Wednesday, September 14, 2005

Marty's favorite colors

I don't mean blood-red. To promote something for Philips, Martin Scorsese provided two lists of his favorite color-films, divided Sarris-like, into English-language and non-English. I'm posting it mainly because I find some of the choices bizarre and haven't seen this list linked by anyone else (David Hudson?):


English:
1. "Barry Lyndon" (1975, dir. Stanley Kubrick)

2. "Duel in the Sun" (1946, dir. King Vidor)
3. "Invaders From Mars" (1953, dir. William Cameron Menzies)
4. "Leave Her to Heaven" (1943, dir. John M. Stahl)
5. "Moby Dick" (1956, dir. John Huston)
6. "Phantom of the Opera" (1943, dir. Arthur Lubin)
7. "The Red Shoes" (1948, dir. Michael Powell)
8. "The Searchers" (1956, dir. John Ford)
9. "Singin' in the Rain" (1952, dir. Stanley Donen)
10. "Vertigo" (1958, dir. Alfred Hitchcock)

Foreign:
1. "Contempt" (1963, dir. Jean-Luc Godard)
2. "Cries and Whispers" (1972, dir. Ingmar Bergman)
3. "Gate of Hell" (1953, dir. Teinosuke Kinugasa)
4. "In the Mood For Love" (2000), dir. Wong Kar-Wai)
5. "The Last Emperor" (1987, dir. Bernardo Bertolucci)
6. "Red Desert" (1964, dir. Michelangelo Antonioni)
7. "The River" (1951, dir. Jean Renoir)
8. "Satyricon" (1969, dir. Federico Fellini)
9. "Senso" (1954, dir. Luchino Visconti)
10. "Shadows of Forgotten Ancestors" (1964, dir. Sergei Paradjanov)


Invaders from Mars and Moby Dick would make nobody's canon but Marty's, I suspect. And I've never even heard of this 1943 version of Phantom. Wtf?

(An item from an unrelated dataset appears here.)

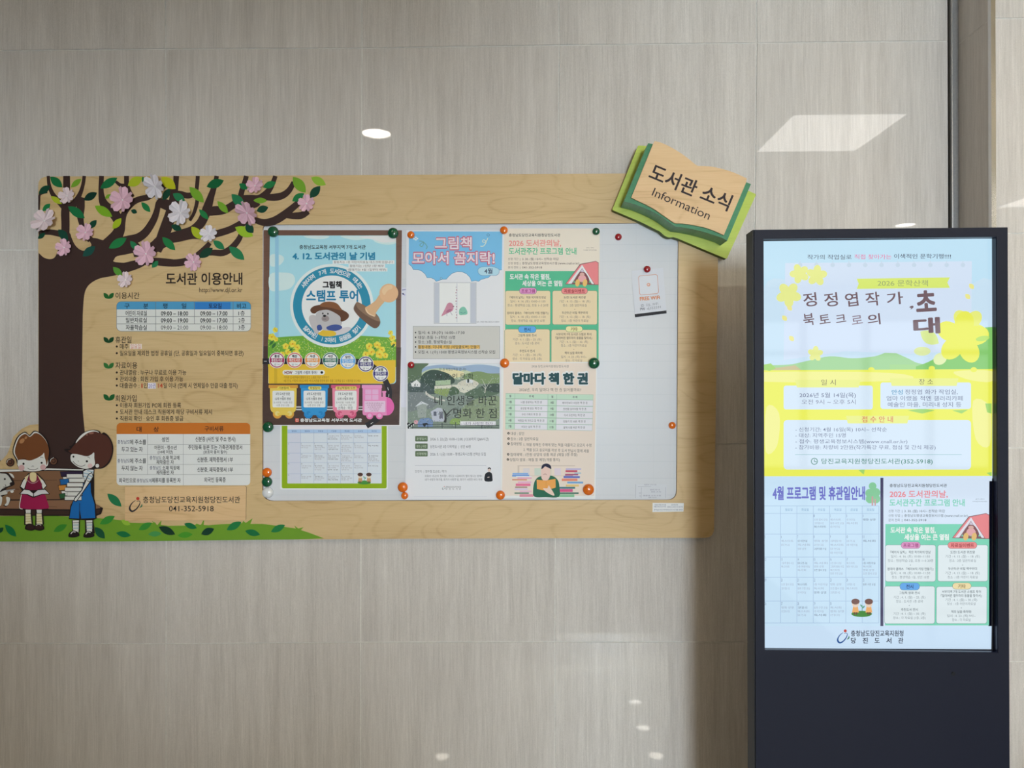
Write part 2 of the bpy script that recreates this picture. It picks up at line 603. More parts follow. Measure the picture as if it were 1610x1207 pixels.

My overall impression is Marty goes ga-ga for broad melodramas in lurid colors like Duel in the Sun and Leave Her to Heaven, though it's kinda surprising the more accomplished bold melodramas in lurid colors from Sirk and Nick Ray didn't make the cut. Scorsese's possibly trying to promote lesser-known favorites here. Meanwhile, the foreign films betray a strong bias for movies that enforces a strict symbolic color scheme (Red Desert, Satyricon, Cries and Whispers), with an emphasis on primary colors. It's astonishing to see In the Mood For Love in there, but good job, Marty. One question: Is In the Mood the most canonized film since the turn of the century? My impression is yes, but I'm not an unbiased observer.

Sorry for another pointless list. A real post will arrive sometime soon, I hope. This is mainly a chance for me to sneak in a still from Contempt.